None of the three is currently in my class. Hmmmm. :think:
 

khanjar

New member
I am a photographer who once held an LRPS I photograph anything with ease, but my allergy is being in front of the lens and I still use my DSLR as if it was a manual film camera, automation I do not deal with where possible.

So when the suggestion came that I perform for a photo shoot it took some serious thinking I can tell you, as to whether I really wanted the exposure, but in the end I was not thinking about me, I was thinking of the shy 'others' who might be inspired to get involved, 'through me' in what is a garrison town.

It is not me to seek limelight, which kind of questions why I seek to learn belly dance, maybe it is I do it for my own satisfaction and entertain a special other, the harem fantasy some speak of.

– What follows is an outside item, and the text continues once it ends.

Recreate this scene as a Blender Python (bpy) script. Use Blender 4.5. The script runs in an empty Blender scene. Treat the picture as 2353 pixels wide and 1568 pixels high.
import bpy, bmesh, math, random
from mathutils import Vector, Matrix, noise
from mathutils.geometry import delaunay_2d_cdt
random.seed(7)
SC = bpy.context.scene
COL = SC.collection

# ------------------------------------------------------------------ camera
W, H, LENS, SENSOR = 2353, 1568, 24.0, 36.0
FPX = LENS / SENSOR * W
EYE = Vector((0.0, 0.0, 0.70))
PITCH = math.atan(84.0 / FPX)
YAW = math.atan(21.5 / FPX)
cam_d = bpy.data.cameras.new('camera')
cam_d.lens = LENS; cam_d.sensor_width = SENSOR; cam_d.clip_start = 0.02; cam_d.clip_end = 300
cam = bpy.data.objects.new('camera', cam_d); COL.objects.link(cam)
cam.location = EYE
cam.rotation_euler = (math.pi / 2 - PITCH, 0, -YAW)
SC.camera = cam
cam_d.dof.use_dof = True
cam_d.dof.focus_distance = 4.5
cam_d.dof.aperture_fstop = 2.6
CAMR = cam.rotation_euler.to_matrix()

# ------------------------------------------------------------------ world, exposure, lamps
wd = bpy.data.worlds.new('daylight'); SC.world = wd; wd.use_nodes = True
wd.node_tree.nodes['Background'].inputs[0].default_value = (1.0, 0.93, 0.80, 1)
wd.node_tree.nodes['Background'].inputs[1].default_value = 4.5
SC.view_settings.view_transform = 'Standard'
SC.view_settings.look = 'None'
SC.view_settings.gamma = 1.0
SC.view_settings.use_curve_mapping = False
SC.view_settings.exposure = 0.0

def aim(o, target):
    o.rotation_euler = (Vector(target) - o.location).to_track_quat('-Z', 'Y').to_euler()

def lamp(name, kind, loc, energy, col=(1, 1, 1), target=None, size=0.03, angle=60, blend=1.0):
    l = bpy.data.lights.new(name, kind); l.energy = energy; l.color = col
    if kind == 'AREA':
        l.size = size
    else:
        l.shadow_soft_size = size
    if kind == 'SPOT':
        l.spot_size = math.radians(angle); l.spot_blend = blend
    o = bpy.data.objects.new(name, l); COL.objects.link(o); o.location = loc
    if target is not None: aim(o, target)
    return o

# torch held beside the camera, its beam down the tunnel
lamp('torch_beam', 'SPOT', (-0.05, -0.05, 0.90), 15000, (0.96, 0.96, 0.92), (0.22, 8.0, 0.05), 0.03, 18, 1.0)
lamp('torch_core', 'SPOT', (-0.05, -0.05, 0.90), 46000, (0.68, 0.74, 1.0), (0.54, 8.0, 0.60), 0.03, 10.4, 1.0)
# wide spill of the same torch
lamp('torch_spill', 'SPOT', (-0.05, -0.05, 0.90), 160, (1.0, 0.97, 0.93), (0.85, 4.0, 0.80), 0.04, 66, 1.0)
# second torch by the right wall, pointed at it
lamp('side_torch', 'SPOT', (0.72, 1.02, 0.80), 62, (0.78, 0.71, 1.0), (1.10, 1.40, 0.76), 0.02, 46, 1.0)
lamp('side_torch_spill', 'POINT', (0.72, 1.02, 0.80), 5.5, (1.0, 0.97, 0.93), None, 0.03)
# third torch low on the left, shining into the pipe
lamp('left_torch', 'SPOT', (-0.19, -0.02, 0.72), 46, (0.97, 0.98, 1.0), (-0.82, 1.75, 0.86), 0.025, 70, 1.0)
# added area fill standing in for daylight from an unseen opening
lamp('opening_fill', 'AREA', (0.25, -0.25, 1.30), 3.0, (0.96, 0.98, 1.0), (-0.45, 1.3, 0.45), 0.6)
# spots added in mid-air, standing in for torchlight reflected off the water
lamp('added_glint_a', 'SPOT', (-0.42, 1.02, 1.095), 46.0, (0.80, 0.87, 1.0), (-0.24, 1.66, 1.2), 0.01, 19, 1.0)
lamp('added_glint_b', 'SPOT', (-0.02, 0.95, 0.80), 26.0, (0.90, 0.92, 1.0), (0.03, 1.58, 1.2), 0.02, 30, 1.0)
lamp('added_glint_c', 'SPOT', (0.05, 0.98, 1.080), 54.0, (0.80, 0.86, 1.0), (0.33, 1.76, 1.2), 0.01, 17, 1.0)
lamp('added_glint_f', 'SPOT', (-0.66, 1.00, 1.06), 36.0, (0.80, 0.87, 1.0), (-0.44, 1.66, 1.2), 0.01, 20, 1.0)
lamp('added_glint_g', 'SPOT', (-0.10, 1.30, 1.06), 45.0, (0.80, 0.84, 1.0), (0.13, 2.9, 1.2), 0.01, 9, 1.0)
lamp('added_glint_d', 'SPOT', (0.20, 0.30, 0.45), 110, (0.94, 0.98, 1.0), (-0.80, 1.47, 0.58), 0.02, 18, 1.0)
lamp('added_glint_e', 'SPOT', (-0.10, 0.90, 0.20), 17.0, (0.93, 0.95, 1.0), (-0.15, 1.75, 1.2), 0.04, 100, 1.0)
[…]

But it is my intention, when I am ready to dance for others on stage, where it will take all my energy to be there.
 

Aniseteph

New member
I fail at attention seeking if there are cameras involved. Our teacher has occasionally filmed us for class use and asked if anyone minds or wants to be out of shot, and until very recently I would retire to a corner. I'm only getting over it because it's so unavoidable these days. Photos get all over the web whether you like it or not, and I daresay we'll all end up on YT sooner or later. :(

I still drift into unobtrusive corners in workshops when it's filming time - ugh, hate it. Another reason to shun choreography workshops!
 

khanjar

New member
I have taken pictures at local BD events and conscious that some might not want to appear in a photo, I tell people if they are in the field of vision, despite the fact that a photographer can photograph anyone even without their permission on public land, it's rude, in fact very rude as far as I am concerned, that is why I always tell people.